1. The Purchase Price Savings. It may not seem like it with that network switch I described above (I'll get back to that in a moment), but standardizing allows the state to drive down costs. My school district has 2,300 students. We spend somewhere between $50,000 and $100,000 a year on desktop and laptop machines. That's quite a bit more than--say--the average individual consumer spends on computers, but in the grand scheme of things, we're a little fish in the sea. Dell or HP or Apple or Lenovo isn't very motivated to give us much of a break on prices for computers compared to say--Jefferson County Schools in Louisville--which has an enrollment of almost 100,000 and which spends I'm not sure how much on computers a year, probably something like seventy kajillion dollars. Dell and HP and Apple and Lenovo are VERY interested in making sure they provide the most competitive price to Jefferson County Schools.

But in Kentucky, it's not just Jefferson County Schools that get special treatment. By combining Jefferson County Schools with Fayette County Schools with Kenton County Schools with my school district and with every public school district in the state, Kentucky becomes a behemoth of a buyer, and those computer makers are VERY, VERY, VERY motivated to provide the lowest price possible. As a result, Kentucky often gets products that are just a few dollars above cost, and occasionally even below cost for the manufacturer who would rather lose a few dollars per machine on tens of thousands of sales rather than allow its competitor to make those sales.

2) The Reliability. But the purchase price isn't the only benefit of the state contract, and it isn't the only way that the state saves money. Another benefit of standardization is increased reliability. This comes about because the state has something which many school districts (including my own) do not--people who work there with the knowledge and expertise to understand the needs of enterprise level technology. This takes us back to that $300 switch I mentioned earlier. Paying $300 for a switch instead of $2,000 seems like a great idea...until that switch a) breaks because it's cheaply made or b) doesn't provide the speed necessary for teachers and students to do the things they need to do or c) can't be managed to allow district staff to do things like limit how much of the network is used for gaming or Facebook so that teachers and students can get out on the Internet to the sites where they're going to really learn something.

And that Dell computer at Wal-Mart might really be $100 cheaper than the similar looking Dell computer on the state contract, but has anyone considered that the state contract has a next day, onsite, 3 year warranty, whereas that Wal-Mart computer has a 90 day mail in warranty? And that Wal-Mart computer is consumer grade instead of commercial grade, made from bottom to top cover with flimsier parts than what are in that Kentucky education system?

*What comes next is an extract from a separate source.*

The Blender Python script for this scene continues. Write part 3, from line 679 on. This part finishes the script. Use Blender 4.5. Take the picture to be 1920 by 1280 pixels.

I can speak to this one personally. Until about five years ago there was a state contract for ink jet printers. Everyone complained that ink jet printers had gotten so cheap that there really wasn't a need for a state contract anymore. Why pay $149 for a printer on the contract when there were printers being sold in department stores for $50? Heck, there were computer manufacturers GIVING printers away when a computer was purchased.

The state agreed, and released districts to purchase what they wanted. One school in my district decided that it was going to purchase a whole bunch of $50 HP printer/scanner/copiers. They all worked great..for about three months. And then I started getting complaints, almost every day and always at least once a week, that the printers stopped feeding paper. They ended up trashing the majority of them at the end of the year.

I'm not saying that the state SHOULDN'T have dropped printers from the state contract. They should have. They WERE too inexpensive to justify all of the added expense of testing the products on the state level. After all, there isn't a state price contract for pencils, either. Just too cheap to justify the expense of standardizing. All I'm saying is that during that two month time period when all of those printers died at once, I really wished someone at the state level had tested the printer and looked at the specs regarding monthly usage, ink capacity, and so on.

3) A Community of Users. The last really big positive with standardization, as I see it, I don't think was an intentional thing on the part of the state. I think it actually is a byproduct. But it's still pretty cool, and in the end it's another way to save money. Since everyone in the state has similar products in their school districts, we all share an understanding of the technology that we're each working with...because we're all working with pretty much the same technology. Because we live outside of my school district, my children go to a different district from where I work, and when I walk into a classroom in that district, I can tell you exactly how old the equipment in that room is. The same when I go to other districts in the state for trainings. That's a Dell Optiplex GX260, I'll say to myself. That thing is seven years old, and probably by now as slow as Christmas. If that thing is being used for anything other than word processing, the user is probably pretty frustrated.

And because we all use the same stuff, we are all a resource to each other. I belong to an email group and not a day goes by that someone doesn't post a question like, "Okay, I have an Enterasys switch as my core router, and I'm having an issue with it dropping packets mysteriously. Anyone have any idea why that's happening?" Within just a few minutes people from another district have emailed replies, and usually someone is able to help.

And we help in other ways as well. A few years ago one of my routers died (Routers are basically like traffic cops--they make sure than the information from the network gets sent to the right place. When you type in google.com, it's a router that makes sure that Google's homepage makes it to YOUR computer and not your neighbor's). It was an old router, a VERY old router, and it occurred to me that--since Kentucky has always had standards--there was probably a district nearby that had retired the exact same piece of equipment and would be willing to loan it to me. I sent out an email and in 30 minutes had gotten a reply from a district that was about 40 minutes away that it had five they would GIVE me if I'd come get them. I did so, and the school that was being serviced by the router ended up being down for a couple of hours rather than days.

It's a savings for the state in so many ways. It's really a big deal. So the next time you complain about government spending out of control, keep in mind that at least one part of the Kentucky Department of Education has gotten it right. The Office of Educational Technology has long been a good steward of the taxpayer's money.